NISQ (Noisy Intermediate-Scale Quantum) is a term coined by John Preskill in 2018 to describe the current generation of quantum processors: large enough to be beyond classical simulation in some regimes (50+ qubits) but too noisy to run the long, deep circuits required by textbook quantum algorithms like Shor's or Grover's. NISQ devices operate on physical qubits without full error correction, limiting practical circuit depth to roughly 100-1,000 layers before errors overwhelm the computation.
The NISQ era has driven development of specialized algorithms designed to work within these constraints. Variational algorithms like VQE and QAOA use shallow quantum circuits as parameterized function evaluators within a classical optimization loop, aiming to extract value from limited circuit depth. Quantum machine learning, quantum simulation of small molecular systems, and random circuit sampling (used for quantum advantage demonstrations) are other NISQ-era applications.

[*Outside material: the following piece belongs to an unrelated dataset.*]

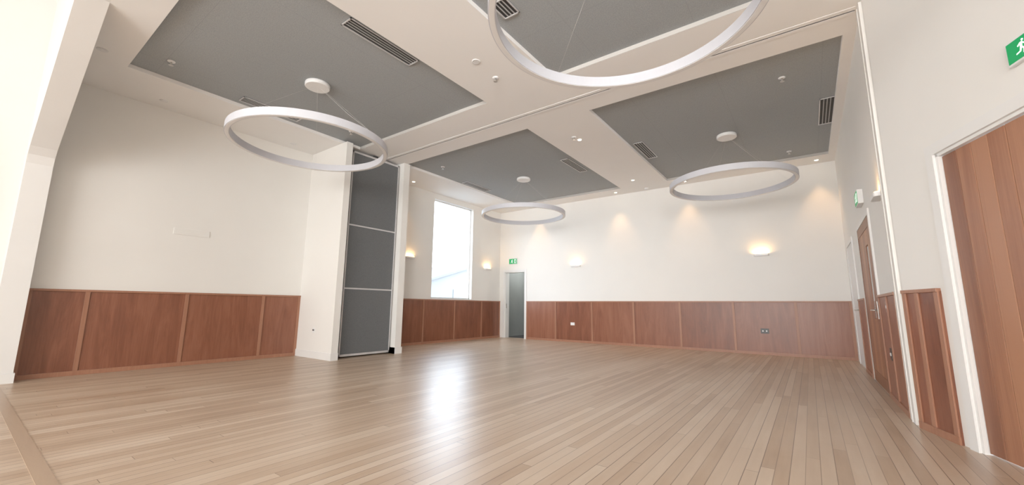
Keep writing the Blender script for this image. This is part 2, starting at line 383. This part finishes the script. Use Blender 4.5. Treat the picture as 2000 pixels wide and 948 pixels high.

The practical utility of NISQ devices for commercially valuable problems remains debated. While Google demonstrated quantum computational advantage with random circuit sampling (2019 Sycamore, 2024 Willow) and IBM has shown evidence of quantum utility for certain physics simulations, no NISQ algorithm has yet solved a practical problem faster or better than the best classical alternative. The field is transitioning toward early fault-tolerant quantum computing, where partial error correction extends the useful circuit depth beyond NISQ limits without requiring the full overhead of complete fault tolerance.